Wiki ideas for HSIE and/or RE:

  • A collection of propaganda examples during a propaganda unit.
  • Detailed and illustrated descriptions of governmental processes: how a bill becomes a law, etc.
  • A “fan club” for your favorite historical figure or prophet.
  • A virtual tour of your school as you study “our community”.
  • A local history wiki, documenting historical buildings, events, and people within your community. Include interviews with those who can tell about events from the World War II era or the day the mill burned down, etc. Allow adult community members to add their input by signing up for “membership” in the wiki. This project could continue on for years and actually be a service to the community.
  • A document-the-veterans wiki for those in your community who served in the military. Interview them and photograph them, including both their accounts and your students’ documentation and personal reflections on the interviews.
  • A travel brochure wiki: use wikis to “advertise” for different literary, historical, or cultural locations and time periods: Dickens’ London, fourteenth century in Italy in Verona and Mantua ( Romeo and Juliet), Gallipoli / The Western Front, Gallilee at the time of Jesus, etc.

Here are some things you can get your students to add to a wiki as part of a task:

Google Map. Get students to find places relevant to a unit of work or a person's life etc., and plot the places on a Google Map. Images, information and links can be added to each The map can then be inserted in a wiki page. This could be a collaborative project.

Time Line. Use a site such as Timerime. Get the students to create a timeline of events relating to a topic or a person's life. Information and images can be added to each event. The timeline can then be inserted in a wiki page. This could be a collaborative project.

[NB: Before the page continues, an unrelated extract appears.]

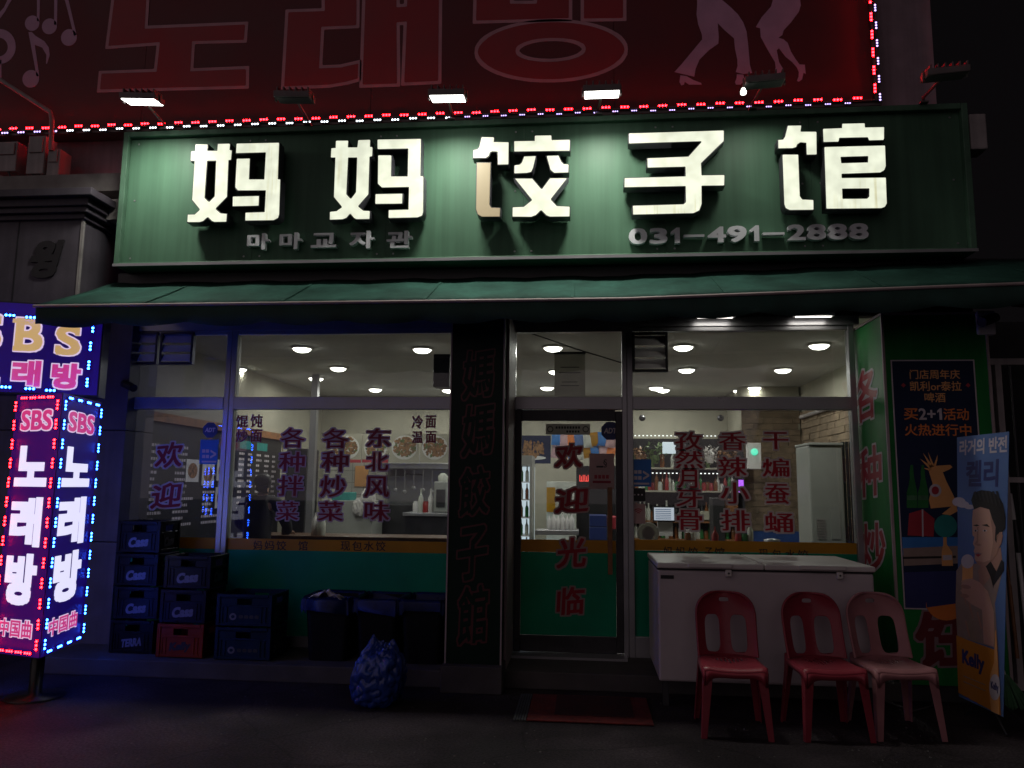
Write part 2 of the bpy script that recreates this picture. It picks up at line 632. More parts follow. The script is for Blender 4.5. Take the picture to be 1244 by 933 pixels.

Add a website to a page. If you want students to access information, ideas, images, etc., from a specific source, you can add the whole website to a page. You can then have your questions and instructions on the same page as the website.

Add a video from YouTube or TeacherTube to a wiki page. You can then have the questions or instructions on the page as the students watch the video.

Create a glog at Glogster and upload it to a page.